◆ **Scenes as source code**
------------

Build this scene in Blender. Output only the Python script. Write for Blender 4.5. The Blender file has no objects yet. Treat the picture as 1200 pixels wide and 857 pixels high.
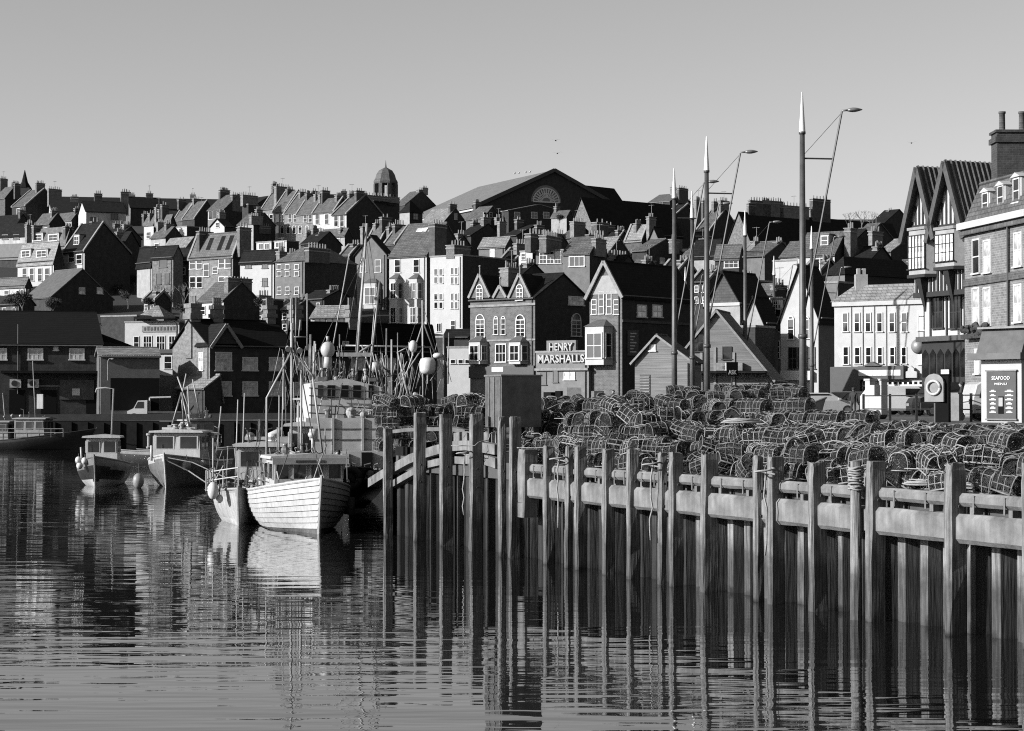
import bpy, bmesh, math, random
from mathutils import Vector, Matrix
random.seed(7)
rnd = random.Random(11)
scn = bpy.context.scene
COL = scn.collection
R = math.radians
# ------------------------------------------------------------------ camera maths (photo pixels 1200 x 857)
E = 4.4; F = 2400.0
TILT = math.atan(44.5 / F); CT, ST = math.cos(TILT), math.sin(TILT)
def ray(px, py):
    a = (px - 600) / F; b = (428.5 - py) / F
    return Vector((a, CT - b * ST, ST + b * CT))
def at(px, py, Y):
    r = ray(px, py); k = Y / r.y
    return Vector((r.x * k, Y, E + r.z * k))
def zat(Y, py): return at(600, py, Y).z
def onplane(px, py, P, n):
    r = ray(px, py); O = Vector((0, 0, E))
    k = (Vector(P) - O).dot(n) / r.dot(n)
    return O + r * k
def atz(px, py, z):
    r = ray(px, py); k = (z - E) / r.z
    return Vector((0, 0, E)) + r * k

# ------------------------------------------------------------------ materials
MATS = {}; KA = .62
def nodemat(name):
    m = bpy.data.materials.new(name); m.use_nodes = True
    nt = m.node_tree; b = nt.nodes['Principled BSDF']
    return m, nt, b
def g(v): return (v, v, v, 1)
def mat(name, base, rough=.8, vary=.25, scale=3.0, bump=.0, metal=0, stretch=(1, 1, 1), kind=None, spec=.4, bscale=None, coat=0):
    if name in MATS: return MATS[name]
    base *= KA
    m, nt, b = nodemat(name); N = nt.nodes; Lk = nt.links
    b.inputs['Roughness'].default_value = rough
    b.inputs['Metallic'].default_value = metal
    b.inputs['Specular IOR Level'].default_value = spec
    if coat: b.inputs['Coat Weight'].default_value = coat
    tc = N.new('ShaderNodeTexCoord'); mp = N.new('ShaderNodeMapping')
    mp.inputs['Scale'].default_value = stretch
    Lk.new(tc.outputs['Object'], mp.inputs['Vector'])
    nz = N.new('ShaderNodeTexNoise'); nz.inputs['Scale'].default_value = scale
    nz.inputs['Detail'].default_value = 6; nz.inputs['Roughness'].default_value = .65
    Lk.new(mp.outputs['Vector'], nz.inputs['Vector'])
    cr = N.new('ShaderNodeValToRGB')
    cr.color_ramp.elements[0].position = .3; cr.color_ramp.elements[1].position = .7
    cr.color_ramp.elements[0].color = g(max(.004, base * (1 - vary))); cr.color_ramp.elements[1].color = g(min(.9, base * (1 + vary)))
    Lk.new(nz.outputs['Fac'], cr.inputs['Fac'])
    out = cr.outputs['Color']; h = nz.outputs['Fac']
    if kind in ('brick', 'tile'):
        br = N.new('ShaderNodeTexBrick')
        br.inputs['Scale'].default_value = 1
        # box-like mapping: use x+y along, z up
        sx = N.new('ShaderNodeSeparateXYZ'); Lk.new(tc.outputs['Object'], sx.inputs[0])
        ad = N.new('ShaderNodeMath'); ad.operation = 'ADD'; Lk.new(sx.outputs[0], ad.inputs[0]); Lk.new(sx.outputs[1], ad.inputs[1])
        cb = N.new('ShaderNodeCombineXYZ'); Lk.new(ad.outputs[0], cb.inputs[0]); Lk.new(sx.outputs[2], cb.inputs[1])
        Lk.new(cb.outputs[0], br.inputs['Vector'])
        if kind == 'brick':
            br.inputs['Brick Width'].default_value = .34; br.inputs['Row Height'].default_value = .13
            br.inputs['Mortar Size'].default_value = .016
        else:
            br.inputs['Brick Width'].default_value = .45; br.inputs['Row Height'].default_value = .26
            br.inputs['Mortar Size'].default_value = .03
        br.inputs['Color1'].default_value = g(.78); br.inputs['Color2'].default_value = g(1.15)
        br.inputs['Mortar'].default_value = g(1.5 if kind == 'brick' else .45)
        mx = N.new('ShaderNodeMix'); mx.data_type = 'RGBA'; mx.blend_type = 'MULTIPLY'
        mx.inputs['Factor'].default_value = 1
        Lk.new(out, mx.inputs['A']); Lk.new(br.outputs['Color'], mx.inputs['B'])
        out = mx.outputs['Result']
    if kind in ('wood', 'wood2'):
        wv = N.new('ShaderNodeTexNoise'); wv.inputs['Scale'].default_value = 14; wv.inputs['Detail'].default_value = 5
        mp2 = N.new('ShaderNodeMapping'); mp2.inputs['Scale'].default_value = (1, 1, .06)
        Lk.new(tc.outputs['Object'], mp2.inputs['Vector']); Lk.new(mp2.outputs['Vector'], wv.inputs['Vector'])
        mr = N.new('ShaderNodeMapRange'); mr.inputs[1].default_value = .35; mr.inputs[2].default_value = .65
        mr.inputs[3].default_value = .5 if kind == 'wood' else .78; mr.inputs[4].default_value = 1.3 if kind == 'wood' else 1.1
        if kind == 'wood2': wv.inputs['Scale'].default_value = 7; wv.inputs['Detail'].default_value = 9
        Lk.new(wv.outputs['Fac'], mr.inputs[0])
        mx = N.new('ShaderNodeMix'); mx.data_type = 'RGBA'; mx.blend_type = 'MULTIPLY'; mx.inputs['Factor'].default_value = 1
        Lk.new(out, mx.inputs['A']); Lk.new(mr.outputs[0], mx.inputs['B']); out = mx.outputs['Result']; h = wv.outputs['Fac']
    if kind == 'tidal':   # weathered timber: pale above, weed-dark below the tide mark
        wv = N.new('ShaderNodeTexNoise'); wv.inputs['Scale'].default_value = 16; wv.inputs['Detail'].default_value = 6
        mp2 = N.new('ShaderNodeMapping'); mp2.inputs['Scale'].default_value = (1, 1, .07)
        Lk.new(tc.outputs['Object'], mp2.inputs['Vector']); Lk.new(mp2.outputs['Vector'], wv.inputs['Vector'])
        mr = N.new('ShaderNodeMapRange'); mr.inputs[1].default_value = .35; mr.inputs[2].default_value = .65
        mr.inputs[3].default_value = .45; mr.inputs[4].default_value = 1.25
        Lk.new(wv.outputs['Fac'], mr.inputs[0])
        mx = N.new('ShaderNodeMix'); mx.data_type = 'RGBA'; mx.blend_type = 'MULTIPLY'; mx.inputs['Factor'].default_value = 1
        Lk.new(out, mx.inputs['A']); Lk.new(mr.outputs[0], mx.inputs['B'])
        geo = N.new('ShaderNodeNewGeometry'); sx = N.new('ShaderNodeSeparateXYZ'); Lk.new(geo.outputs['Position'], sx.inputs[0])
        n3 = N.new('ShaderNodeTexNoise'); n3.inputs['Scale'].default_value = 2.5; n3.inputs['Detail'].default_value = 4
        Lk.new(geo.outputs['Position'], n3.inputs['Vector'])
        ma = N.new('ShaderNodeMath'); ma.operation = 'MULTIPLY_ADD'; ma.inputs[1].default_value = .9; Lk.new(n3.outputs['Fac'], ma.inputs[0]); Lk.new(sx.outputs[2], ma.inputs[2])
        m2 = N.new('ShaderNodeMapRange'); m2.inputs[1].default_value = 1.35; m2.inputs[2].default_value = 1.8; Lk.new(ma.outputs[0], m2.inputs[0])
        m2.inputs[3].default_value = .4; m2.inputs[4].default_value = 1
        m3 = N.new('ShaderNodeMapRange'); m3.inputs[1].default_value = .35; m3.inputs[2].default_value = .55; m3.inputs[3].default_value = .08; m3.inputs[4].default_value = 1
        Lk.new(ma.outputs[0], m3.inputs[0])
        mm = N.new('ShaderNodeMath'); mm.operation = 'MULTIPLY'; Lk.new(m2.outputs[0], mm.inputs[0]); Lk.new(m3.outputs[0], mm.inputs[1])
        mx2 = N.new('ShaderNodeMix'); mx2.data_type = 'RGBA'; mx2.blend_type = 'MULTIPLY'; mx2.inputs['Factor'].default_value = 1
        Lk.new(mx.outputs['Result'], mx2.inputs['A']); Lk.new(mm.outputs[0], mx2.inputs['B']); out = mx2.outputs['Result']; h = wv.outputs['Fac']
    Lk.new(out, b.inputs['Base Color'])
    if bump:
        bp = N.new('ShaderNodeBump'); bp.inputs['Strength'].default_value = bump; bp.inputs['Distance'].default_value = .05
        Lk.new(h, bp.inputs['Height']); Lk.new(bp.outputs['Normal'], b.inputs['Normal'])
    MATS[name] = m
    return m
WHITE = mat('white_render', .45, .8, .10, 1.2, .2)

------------

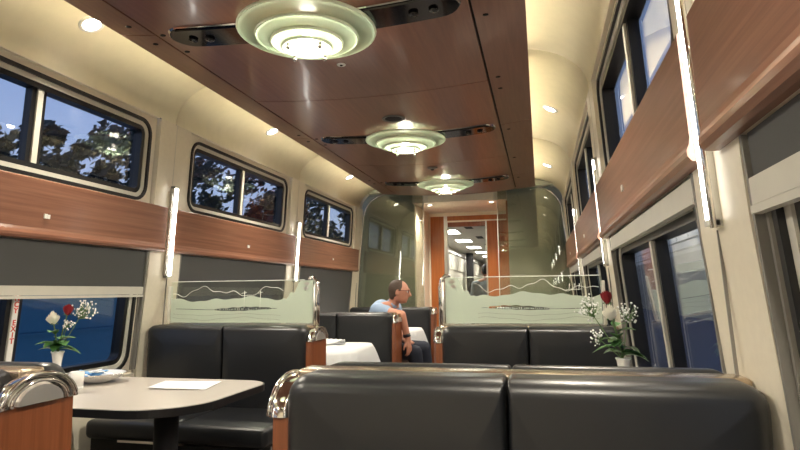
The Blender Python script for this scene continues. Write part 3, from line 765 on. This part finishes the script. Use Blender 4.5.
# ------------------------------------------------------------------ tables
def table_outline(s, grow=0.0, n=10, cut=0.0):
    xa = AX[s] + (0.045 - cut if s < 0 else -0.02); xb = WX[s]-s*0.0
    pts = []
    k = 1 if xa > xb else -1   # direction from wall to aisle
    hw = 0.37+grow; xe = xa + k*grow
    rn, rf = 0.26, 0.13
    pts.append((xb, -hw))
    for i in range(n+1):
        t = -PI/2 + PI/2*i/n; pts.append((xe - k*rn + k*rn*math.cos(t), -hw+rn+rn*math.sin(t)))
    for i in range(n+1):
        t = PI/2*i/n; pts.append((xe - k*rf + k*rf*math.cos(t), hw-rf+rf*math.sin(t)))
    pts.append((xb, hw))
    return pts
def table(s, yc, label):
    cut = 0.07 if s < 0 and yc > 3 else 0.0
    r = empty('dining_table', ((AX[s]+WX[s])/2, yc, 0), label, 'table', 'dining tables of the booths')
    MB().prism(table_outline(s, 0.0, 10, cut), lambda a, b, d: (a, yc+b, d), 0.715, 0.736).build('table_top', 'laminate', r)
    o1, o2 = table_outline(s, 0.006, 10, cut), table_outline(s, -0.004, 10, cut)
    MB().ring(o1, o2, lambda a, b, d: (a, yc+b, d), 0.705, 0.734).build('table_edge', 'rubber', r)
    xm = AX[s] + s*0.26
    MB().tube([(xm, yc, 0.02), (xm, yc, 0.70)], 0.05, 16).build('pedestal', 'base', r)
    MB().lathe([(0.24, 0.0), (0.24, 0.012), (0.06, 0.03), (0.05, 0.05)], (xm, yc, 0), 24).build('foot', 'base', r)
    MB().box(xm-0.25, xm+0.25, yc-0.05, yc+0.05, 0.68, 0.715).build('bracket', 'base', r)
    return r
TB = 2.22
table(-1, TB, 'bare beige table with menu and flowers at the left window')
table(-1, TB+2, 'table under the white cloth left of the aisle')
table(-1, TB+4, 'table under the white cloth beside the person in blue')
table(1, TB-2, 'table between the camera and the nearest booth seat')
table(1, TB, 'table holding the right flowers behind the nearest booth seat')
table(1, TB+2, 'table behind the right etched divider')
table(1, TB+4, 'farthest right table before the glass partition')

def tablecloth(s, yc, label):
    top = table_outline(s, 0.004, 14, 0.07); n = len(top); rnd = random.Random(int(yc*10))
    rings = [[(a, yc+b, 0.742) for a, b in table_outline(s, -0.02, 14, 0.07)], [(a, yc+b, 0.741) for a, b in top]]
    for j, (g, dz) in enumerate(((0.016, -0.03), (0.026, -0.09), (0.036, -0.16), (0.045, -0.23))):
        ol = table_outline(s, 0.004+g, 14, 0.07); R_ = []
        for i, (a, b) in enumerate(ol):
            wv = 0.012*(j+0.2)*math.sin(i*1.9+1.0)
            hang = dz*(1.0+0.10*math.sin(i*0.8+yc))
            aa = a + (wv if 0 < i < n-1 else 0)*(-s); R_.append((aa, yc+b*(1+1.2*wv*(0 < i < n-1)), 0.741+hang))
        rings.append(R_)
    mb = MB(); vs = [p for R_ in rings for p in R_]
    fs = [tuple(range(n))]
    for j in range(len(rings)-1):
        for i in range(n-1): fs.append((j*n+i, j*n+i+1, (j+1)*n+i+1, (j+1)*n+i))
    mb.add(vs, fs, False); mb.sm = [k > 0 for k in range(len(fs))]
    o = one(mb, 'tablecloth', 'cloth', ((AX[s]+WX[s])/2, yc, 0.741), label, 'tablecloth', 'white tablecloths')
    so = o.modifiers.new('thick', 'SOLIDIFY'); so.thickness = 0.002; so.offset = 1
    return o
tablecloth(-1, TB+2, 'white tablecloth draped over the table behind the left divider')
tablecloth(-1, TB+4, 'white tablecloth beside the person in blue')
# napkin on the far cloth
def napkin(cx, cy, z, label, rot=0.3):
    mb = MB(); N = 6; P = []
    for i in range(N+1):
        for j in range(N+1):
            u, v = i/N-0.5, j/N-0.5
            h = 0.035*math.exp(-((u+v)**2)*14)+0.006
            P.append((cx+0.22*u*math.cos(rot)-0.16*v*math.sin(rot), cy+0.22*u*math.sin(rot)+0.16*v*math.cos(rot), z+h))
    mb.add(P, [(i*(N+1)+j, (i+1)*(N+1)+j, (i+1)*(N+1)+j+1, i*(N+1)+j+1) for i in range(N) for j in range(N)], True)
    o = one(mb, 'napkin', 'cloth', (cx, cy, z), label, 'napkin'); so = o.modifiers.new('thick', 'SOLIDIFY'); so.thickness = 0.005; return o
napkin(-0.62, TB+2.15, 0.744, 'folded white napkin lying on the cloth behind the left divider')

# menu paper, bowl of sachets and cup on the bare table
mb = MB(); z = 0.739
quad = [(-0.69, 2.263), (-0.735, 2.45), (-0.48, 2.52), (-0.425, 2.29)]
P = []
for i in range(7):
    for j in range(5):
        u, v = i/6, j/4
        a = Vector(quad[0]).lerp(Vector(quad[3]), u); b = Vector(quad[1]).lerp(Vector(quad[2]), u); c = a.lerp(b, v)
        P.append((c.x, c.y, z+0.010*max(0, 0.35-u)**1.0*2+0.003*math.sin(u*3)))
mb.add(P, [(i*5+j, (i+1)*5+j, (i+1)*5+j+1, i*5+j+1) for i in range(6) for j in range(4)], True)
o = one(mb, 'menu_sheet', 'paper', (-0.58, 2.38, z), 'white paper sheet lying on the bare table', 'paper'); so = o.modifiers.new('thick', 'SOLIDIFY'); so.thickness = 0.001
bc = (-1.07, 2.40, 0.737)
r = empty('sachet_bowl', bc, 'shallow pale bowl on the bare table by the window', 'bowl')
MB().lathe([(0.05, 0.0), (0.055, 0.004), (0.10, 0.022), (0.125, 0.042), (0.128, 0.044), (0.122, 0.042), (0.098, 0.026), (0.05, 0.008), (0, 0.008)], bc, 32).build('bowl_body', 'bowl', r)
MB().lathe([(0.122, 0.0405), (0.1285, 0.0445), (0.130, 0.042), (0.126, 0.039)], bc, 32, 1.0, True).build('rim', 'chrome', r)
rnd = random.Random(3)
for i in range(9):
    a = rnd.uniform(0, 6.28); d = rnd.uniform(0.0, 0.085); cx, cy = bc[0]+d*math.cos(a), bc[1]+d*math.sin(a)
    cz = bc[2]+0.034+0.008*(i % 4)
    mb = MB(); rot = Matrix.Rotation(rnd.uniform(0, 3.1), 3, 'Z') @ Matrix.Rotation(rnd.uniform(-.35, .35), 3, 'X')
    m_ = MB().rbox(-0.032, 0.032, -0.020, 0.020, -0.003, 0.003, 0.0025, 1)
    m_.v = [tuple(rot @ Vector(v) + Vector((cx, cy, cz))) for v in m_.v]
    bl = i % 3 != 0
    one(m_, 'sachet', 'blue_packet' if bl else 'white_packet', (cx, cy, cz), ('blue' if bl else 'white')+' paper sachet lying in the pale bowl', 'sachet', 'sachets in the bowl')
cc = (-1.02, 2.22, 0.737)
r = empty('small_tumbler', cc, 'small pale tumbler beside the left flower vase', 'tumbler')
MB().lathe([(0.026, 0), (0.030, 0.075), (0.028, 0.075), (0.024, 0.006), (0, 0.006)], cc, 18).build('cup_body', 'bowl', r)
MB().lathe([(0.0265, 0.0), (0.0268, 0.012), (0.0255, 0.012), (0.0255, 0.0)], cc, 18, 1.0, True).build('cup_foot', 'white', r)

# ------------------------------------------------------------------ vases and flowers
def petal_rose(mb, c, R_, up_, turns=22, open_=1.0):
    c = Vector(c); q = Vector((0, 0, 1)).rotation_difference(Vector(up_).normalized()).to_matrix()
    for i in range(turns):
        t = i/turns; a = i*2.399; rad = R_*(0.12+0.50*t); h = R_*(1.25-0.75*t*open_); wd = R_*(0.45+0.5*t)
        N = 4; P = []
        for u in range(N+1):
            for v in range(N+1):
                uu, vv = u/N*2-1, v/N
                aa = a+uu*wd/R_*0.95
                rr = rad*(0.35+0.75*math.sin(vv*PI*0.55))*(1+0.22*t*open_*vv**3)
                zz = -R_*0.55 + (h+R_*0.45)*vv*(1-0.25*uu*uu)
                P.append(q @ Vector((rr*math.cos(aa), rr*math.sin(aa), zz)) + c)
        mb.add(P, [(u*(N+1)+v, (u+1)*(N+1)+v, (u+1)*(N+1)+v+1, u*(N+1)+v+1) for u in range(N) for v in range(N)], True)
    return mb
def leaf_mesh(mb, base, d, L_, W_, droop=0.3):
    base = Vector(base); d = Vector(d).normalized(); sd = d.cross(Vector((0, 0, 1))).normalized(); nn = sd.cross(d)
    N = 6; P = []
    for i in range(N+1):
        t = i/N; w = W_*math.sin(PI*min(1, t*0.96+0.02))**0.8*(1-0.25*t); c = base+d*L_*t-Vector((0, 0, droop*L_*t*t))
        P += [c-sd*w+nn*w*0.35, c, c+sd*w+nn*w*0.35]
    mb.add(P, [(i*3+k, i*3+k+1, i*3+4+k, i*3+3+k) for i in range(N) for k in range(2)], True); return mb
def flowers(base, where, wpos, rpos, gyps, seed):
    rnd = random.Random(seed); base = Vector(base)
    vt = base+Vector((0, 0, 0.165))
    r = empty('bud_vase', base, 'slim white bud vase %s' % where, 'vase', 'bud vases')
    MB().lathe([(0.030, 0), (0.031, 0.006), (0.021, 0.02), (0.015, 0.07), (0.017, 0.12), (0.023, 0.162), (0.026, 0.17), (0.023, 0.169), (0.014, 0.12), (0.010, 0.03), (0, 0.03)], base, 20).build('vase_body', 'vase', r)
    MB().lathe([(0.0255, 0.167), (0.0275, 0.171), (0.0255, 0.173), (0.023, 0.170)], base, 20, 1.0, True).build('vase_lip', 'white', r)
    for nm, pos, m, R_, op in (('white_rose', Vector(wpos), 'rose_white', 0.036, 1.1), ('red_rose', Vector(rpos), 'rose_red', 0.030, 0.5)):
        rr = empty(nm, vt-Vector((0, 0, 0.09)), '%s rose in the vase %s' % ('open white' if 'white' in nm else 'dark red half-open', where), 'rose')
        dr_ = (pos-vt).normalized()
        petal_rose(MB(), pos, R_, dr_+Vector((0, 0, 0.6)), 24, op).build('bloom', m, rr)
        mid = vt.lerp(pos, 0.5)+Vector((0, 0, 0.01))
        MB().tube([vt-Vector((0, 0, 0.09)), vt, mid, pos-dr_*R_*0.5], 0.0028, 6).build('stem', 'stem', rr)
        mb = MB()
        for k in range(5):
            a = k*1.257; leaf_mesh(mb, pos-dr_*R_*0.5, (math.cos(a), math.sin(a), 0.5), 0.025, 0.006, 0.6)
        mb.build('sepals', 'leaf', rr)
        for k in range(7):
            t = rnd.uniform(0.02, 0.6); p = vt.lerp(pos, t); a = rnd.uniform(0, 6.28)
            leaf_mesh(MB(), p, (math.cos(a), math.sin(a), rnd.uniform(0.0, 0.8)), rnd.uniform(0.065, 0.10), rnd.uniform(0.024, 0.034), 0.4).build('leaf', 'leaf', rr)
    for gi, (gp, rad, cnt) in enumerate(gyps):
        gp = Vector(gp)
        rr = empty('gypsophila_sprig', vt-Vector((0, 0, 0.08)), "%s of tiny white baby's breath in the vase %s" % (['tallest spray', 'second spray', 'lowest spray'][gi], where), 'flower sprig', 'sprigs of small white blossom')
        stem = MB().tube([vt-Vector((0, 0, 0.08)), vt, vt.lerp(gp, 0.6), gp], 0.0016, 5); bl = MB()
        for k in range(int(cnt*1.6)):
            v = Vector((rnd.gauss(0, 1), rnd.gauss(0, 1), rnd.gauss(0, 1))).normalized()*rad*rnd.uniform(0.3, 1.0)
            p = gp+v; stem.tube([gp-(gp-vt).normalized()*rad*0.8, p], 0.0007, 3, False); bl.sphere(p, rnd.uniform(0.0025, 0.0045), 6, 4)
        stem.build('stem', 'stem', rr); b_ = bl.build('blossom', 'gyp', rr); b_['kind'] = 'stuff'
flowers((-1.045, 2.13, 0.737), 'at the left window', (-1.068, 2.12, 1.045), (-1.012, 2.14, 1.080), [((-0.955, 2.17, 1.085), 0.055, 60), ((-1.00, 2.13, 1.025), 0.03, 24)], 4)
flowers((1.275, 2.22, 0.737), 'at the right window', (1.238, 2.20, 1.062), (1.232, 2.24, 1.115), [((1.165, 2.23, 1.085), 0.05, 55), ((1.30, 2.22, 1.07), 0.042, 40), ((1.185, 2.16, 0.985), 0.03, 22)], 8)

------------

◆ **Request**
Out of the records above, set down only the lines from the one that contains "Build this scene" through the one that contains "return Vector((0, 0, E)) + r * k", unchanged and without the pictures.

◆ **Exercise answer**
Build this scene in Blender. Output only the Python script. Write for Blender 4.5. The Blender file has no objects yet. Treat the picture as 1200 pixels wide and 857 pixels high.
import bpy, bmesh, math, random
from mathutils import Vector, Matrix
random.seed(7)
rnd = random.Random(11)
scn = bpy.context.scene
COL = scn.collection
R = math.radians
# ------------------------------------------------------------------ camera maths (photo pixels 1200 x 857)
E = 4.4; F = 2400.0
TILT = math.atan(44.5 / F); CT, ST = math.cos(TILT), math.sin(TILT)
def ray(px, py):
    a = (px - 600) / F; b = (428.5 - py) / F
    return Vector((a, CT - b * ST, ST + b * CT))
def at(px, py, Y):
    r = ray(px, py); k = Y / r.y
    return Vector((r.x * k, Y, E + r.z * k))
def zat(Y, py): return at(600, py, Y).z
def onplane(px, py, P, n):
    r = ray(px, py); O = Vector((0, 0, E))
    k = (Vector(P) - O).dot(n) / r.dot(n)
    return O + r * k
def atz(px, py, z):
    r = ray(px, py); k = (z - E) / r.z
    return Vector((0, 0, E)) + r * k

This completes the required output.